Monday, January 21, 2019

Dinesh Kamath's Editorial 'Doubt over the Rafale deal' that was published in Newsband


Doubt over the Rafale deal
The questions about the purchase of 36 Rafale fighter jets persists despite a clean chit of sorts from the Supreme Court. In comparison to the bid under the UPA there was an overall escalation in the price of each jet in the 2016 deal struck by the Modi government. The bare-bones aircraft was spread over 36 jets as opposed to the original 126.
Why did the government drop, or fail to secure, the follow-on provision, which would have given India the option to purchase more Rafales, and reduce the per-aircraft price? The information that could impact the aircraft’s operational capability or jeopardise national security shouldn’t be shared, but the government has been less than willing to come forward to address the issue of pricing. Instead it has been taking cover under the secrecy clause. Naturally, the general presumption will be that it has something to hide.
The government on its part has already sent the Pricing details Brochure to the CAG, which upon full auditing will send it to the Public accounts Committee of the Parliament, so the suggestion that a JPC or Private Briefing by the government to bury the hatchet is infructuous because:- 1. First priority of any govt should be to keep some security matters undisclosed in the interest of the Nation. 2. As far as opposition is concerned. They are known best to play blame game politics and corruption even at the cost of our Nation. 3. Starting with 36 we will surely be moving towards many 126, so the question arising out of the number of aircrafts should be put to rest. 4. At the time of general elections the opposition is in tight corner to use any opportunity to defame the present government. 5. Majority means majority, as quoted 4:3 above, so there is no need to question it. 6. At first the opposition targeted for corruption, then pricing, and now the route of deal.
It seems that the Modi government prudently settled at at the optimum number of 36 jets by striking a balanced between financial constraints and our security needs.
Rafale aircrafts deal was unduly delayed. The seeds of corruption are to be found in such delay. The aircrafts deal could not be finalized by UPA government. How a probe by the Joint Parliamentary Committee (JPC) can find out reasons for delay or how secrecy clause is misused by the govt. in power? Congress and other opposition parties are least concerned about finding out the truth or about ending corruption in such deals. Congress and other parties should demonstrate political will to end corruption in all defence deals. Reality is that making allegations of corruption against the NDA government and PM Narendra Modi is a just a poll gimmick. These parties want to be voted to power.

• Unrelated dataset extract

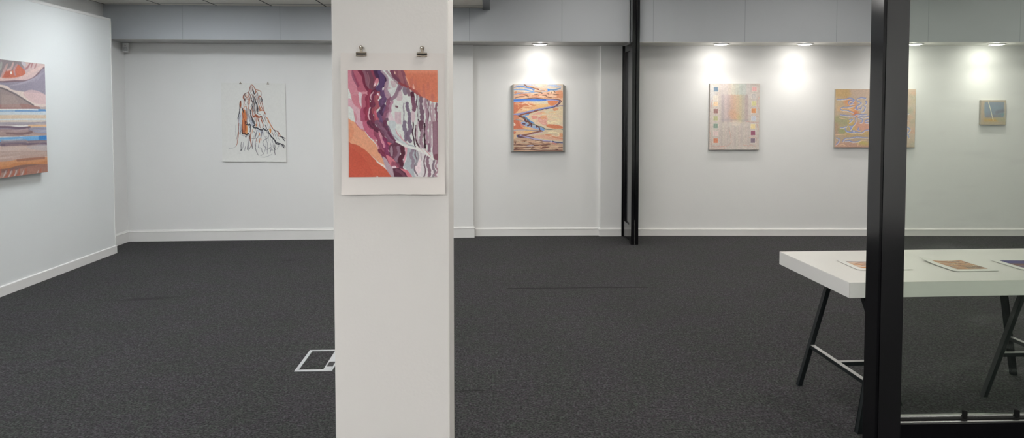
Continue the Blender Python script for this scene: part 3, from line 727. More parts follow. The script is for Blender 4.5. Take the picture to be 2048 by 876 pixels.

In the deal by UPA there was no fully-equipped-combat-aircraft to compare its price with the present 36 fully-equipped-combat-aircrafts. The matter is very simple. Calculate the total cost of all the bare-bone-aircrafts negotiated by UPA along with escalations and calculate the total cost of the present ones with all their adds-on if universally known as claimed.
Doubts and questions on price deal are genuine and a clear white report of the deal from UPA period till the NDA regime must appearbefore the JPC with facts and figures to clear the air.
The thing is every defence deal involves corruption, only the degree and the recipients change. The bogey of national security silences those who find something is fishy about a deal. They are called traitors. But don’t forget that peace with neighbours is the cheapest and everlasting defence. Defence budget eats into the social sector. Poverty alleviation remains a distant dream.